Saturday, September 13, 2008

7 months 20 days.....

Why the title?

Well, its been exactly that long since the woman who I lived my life for died. It has been hard and my daughter is finally talking more about her mom. I no longer wear my wedding ring, her clothes have been packed up for 4 months and are still sitting in the same place I put them.

I had her creamated like she wanted but I can't bring myself to take her to the cemetary. I use the excuse that it is because I will be buried with her but the fact is that can still happen after she is buried.

The things I long for are endlist. Everyday I find myself picking up the cellphone to call her only to realize she won't answer. In fact that is part of the reason I have planned to shut down my telephone. I tell friends its because I am paying to much. The fact is, I don't like the pain I feel when I realize I'm lost without her.

I have moved into one of the other rooms in my home and painted the walls orange and black. There is no way she would have let me do that :). Her under clothes are still in the dresser and at times I go into my room, take them out, and still catch her scent in them. Even though they are clean they still hold her fragrance.

The other day I smelled some Oil of Olay stuff that smelled just like her. I never realized it was there. Now its painfully obvious.

I feel like my future is gone.

I have a 12 year old daughter that I am soley responsible for raising and I am scared that I will screw her up. I don't know anything about girls and I want so bad to raise her to be just half the woman her mother was. I pray to God he gives me the guidance to do this.

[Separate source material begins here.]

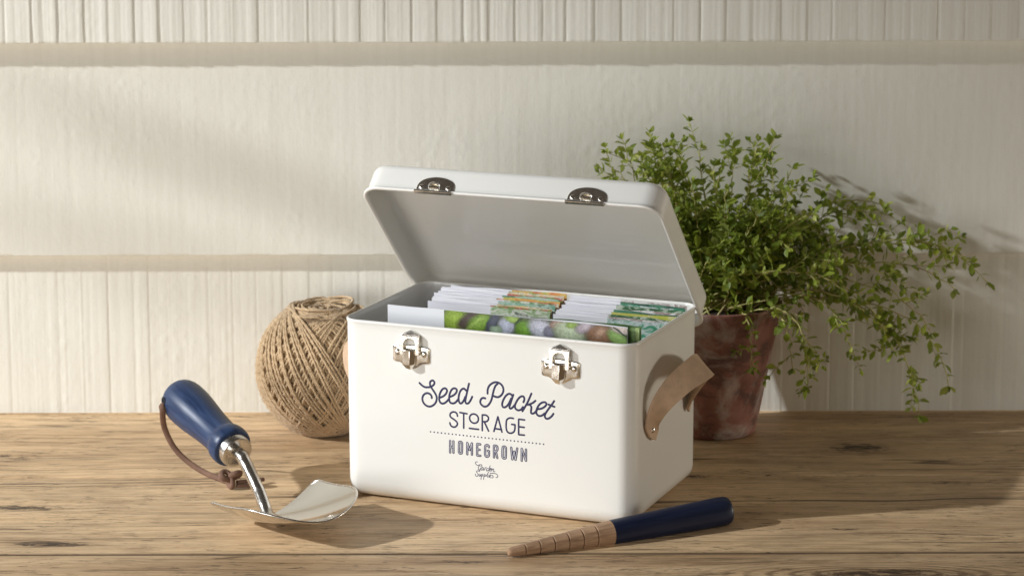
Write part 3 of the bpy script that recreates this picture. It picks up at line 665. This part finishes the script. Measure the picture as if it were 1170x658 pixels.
# ------------------------------------------------------------------ seed packets inside the tin (each its own thing)
Mtin = Matrix.Translation(TIN) @ Matrix.Rotation(TH, 4, 'Z')
def packet(label, group, mat, x0, x1, y, zt, zb=.012, th=.0016, lean=0.0, tip=0.0, crimp=True):
    """A paper packet standing in the tin, slightly pillowed, top edge sealed flat."""
    m = MB(); w = x1 - x0; h = zt - zb
    nx, nz = 16, 8
    front = []; back = []
    for iz in range(nz + 1):
        v = iz / nz; fr = []; bk = []
        for ix in range(nx + 1):
            u = ix / nx
            bulge = th * (.25 + .75 * math.sin(PI * min(1, v * .97)) ** .5 * math.sin(PI * u) ** .35)
            wob = .0007 * math.sin(u * 9 + y * 300) * v
            zz = h * v + tip * (u - .5) * v + .0006 * math.sin(u * 13 + y * 777) * (v > .99)
            yy = lean * v + wob
            fr.append((u * w - w / 2, yy - bulge / 2 - .0002, zz)); bk.append((u * w - w / 2, yy + bulge / 2 + .0002, zz))
        front.append(fr); back.append(bk)
    rings = [f + b_[::-1] for f, b_ in zip(front, back)]
    m.loft(rings)
    o = m.build('seed_packet', mat, None, smooth=True, angle=40)
    c = Mtin @ Vector(((x0 + x1) / 2, y, zb))
    o.location = c; o.rotation_euler = (0, 0, TH)
    tag(o, label, 'seed packet', group)
    return o
RP = random.Random(5)
pal = [[(.55, .10, .06), (.70, .33, .10), (.62, .55, .16), (.25, .30, .06)], [(.62, .16, .12), (.75, .55, .25), (.70, .62, .50), (.20, .28, .05)],
       [(.60, .50, .14), (.70, .66, .50), (.62, .22, .14), (.10, .18, .05)], [(.70, .68, .62), (.55, .12, .10), (.20, .30, .08), (.72, .70, .60)],
       [(.10, .18, .10), (.30, .42, .22), (.70, .70, .62), (.05, .10, .05)], [(.10, .22, .15), (.22, .42, .30), (.45, .55, .48), (.03, .08, .06)]]
for i in range(11):
    mt = m_packet(pal[(i * 5 // 3) % 6], .004 + RP.uniform(-.004, .004), i + 1)
    packet('white packet with red and yellow print in the back left stack inside the tin', 'seed packets in the left back stack', mt,
           -.125 + RP.uniform(-.006, .006), .0125 + RP.uniform(-.002, .002), .084 - .0049 * i, .1905 - .0008 * i + RP.uniform(-.0006, .0006), lean=.006, tip=RP.uniform(-.002, .002))
pal2 = [[(.72, .70, .68), (.78, .78, .76), (.30, .20, .18), (.7, .7, .7)], [(.03, .05, .05), (.05, .16, .10), (.10, .25, .16), (.03, .05, .05)],
        [(.06, .22, .13), (.08, .30, .18), (.60, .66, .66), (.04, .12, .07)], [(.42, .46, .05), (.50, .50, .10), (.62, .58, .30), (.30, .38, .05)],
        [(.03, .09, .04), (.06, .16, .07), (.55, .60, .50), (.04, .10, .03)]]
for i in range(10):
    mt = m_packet(pal2[(i * 4 // 3) % 5], -.008 + RP.uniform(-.002, .002), i + 11)
    packet('white packet with dark green print in the back right stack inside the tin', 'seed packets in the right back stack', mt,
           .0175 + RP.uniform(-.002, .002), .151 + RP.uniform(-.002, .002), .084 - .0054 * i, .1900 - .0010 * i + RP.uniform(-.0006, .0006), lean=.006, tip=RP.uniform(-.002, .002))
PAPER = m_flat('white paper', (.70, .71, .745), .45, .02)
pk = packet('wide packet printed with green bean pods beside a blank white flap', None, PAPER, -.1275, .1375, -.060, .1995, tip=-.0012)
# the printed picture: a sheet flush on the packet face (mm in the tin's own frame), its print in the material
def printed(parent, mat, x0, x1, zt0, zt1, x_mid, y_face, zb):
    m = MB(); N = 24
    V = []
    for i in range(N + 1):
        x = x0 + (x1 - x0) * i / N; zt = zt0 + (zt1 - zt0) * i / N
        V += [(x / 1000 - x_mid, y_face, .150 - zb), (x / 1000 - x_mid, y_face, zt / 1000 - zb)]
    m.add(V, [(2 * i, 2 * i + 2, 2 * i + 3, 2 * i + 1) for i in range(N)])
    return m.build('picture', mat, parent, smooth=False)
printed(pk, m_picture('bean print', (.10, .12, .06), BEANS, .005, .012), -62.5, 137.4, 199.9, 197.9, .005, -.00190, .012)
pk2 = packet('packet printed with upright striped green leaves in the right front corner of the tin', None, m_packet([(.03, .08, .02), (.06, .13, .03), (.10, .2, .05)], -.2, 31), .030, .1490, -.052, .1985)
printed(pk2, m_picture('leaf print', (.05, .10, .03), LEAVES, .0895, .012, .3), 119, 147.5, 197.6, 197.2, .0895, -.00190, .012)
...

Speaking of God I have accused him, cursed him, and been so mad at him for what has happened. I feel guilty and ashamed after these feelings but they always come back. I hope I don't burn in hell for it.

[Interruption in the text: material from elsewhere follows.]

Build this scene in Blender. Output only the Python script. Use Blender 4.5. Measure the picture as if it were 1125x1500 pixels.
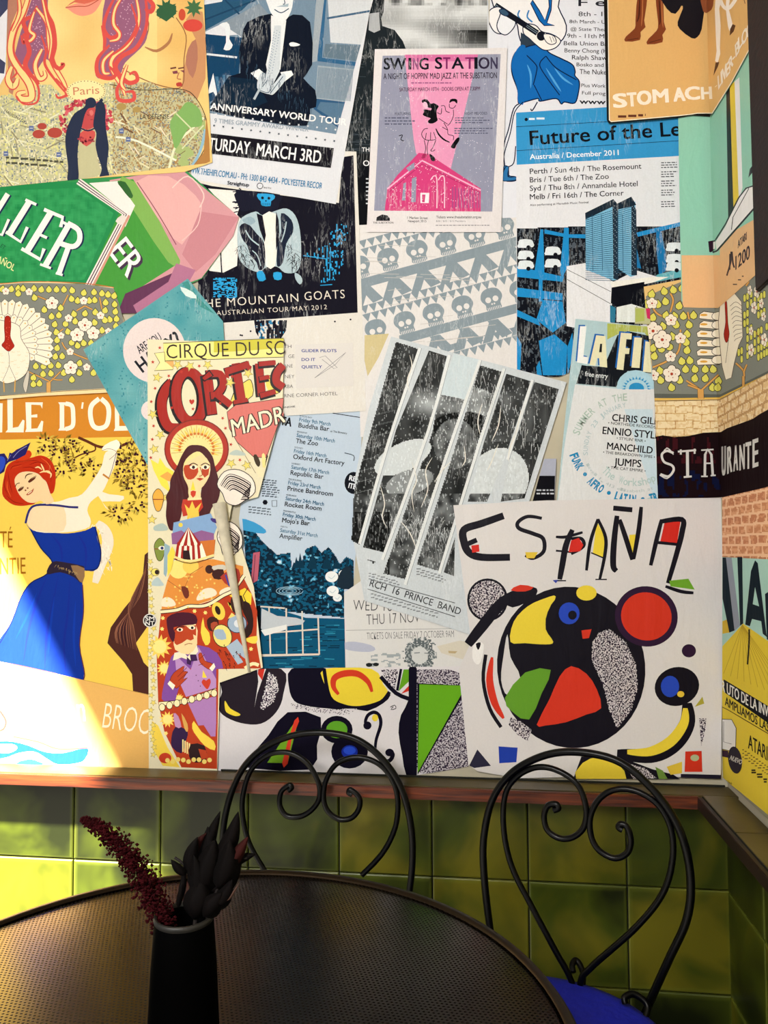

At present I am making plans on saving all the money I can for the next 6 years. Why? Well again, I have a 12 year old daughter. My home is paid off in just about 20 months and my rv in around 43. Those are the only big bills I have left. I have decided that my only goal right now is to raise my daughter. I want to live until she is 18 and save all the money I can for her until then. Once she is leagally able to be on her own and not a ward of the state I don't care if I live or die.

I go to work. Not because I care or look forward to it anymore. It simply is a means to an end. It keeps me occupied until I have to rush home to get ready for the next day. Things I used to enjoy are nolonger fun. On the weekends, lets take today for an example (Saturday, I have been sitting in my livingroom for the past 12 hours. I make plans to do things and I just don't. I can't seem to move on.

I can't talk to anyone about it. I don't like to talk about my wife because when I talk to the only people who live close to me I get one of two responses. From my dad it is pretty much, "Well, you need to let it go and move on" and with my mom, she wants to tell me how my wifes passing has affected her and my dad. ALL I WANT IS SOMEONE TO LISTEN!!!! Don't judge. Don't give me feedback unless I ask. Just sit there, listen, and shut up. I'll get up and leave when I am done.

I have 2 friends that I can talk with at work but, one is going through a bad marriage and I feel bad if I mention it to her. The other is a guy that has really been there for me. The thing is I feel like I am talking too much. In fact I have noticed that I have been running on and on at the mouth when I am around my friends. Not about my wife but about bullsh!t. It seems that if I am not saying something when we are not busy I feel uncomfortable and just want to run and hide. In fact, I have ran to the bathroom just to hide.

Now that I read this back I realize I am lonely.

Well, I doubt that anyone is going to read any of this but if you do, thank you for listening.

I will post back again later for more of how being a widower has effected me.